Lila was once the brilliant and creative entrepreneur of a handmade footwear company. Now she works a brutal job on the floor of a sausage factory and lives in a rundown building with her son. She urges Elena to leave her out of her writing. Elena does just the opposite. And with that, the story plunges back 40 years, picking up at Elena’s book-signing, which concluded the previous novel. When her old flame Nino shows up at the party, Elena is prepared to risk everything for him, including her engagement to another man.

Meanwhile Nino’s father has recognized himself in one of Elena’s “fictional” characters–a predatory family man–and published a condemning review of her novel. The plot twists and turns as relationships deepen, change and sometimes explode. Children begin to resemble their parents. Lila’s son, assumed to be fathered by Nino, starts looking very much like someone else. The two women are growing in opposite directions: Lila gets caught up in the struggle for workers’ rights while her friend becomes a famous debut novelist. Elena’s attempts to escape the gossip and small minds of the old neighborhood fail as forces of the past drag her home to try to save her younger sister from a disastrous marriage.
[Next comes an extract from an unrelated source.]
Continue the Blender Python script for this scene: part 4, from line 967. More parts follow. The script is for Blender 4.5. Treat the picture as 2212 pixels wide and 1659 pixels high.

Those Who Leave and Those Who Stay is as sumptuous as its two predecessors, and the narrative drive here is the strongest yet. The stakes are high, with the introduction of protesting workers, student activists and babes in arms. Ferrante’s genius lies in her startling emotional realism and blunt honesty about social interactions. As her series–which is best taken as a whole–moves forward and reflects European history, she seasons the prose with provocative perceptions not unlike the way Proust did, but her neighborhood of squalid blue-collar lives and passionate secrets is pure Italian soap opera raised to a loftier level of literary art. —Nick DiMartino, Nick’s Picks, University Book Store, Seattle, Wash.

Shelf Talker: In Italian author Elena Ferrante’s third Neapolitan Novel, two lifelong friends are caught up in political upheaval, a novelist’s notoriety and the complicated web of the past.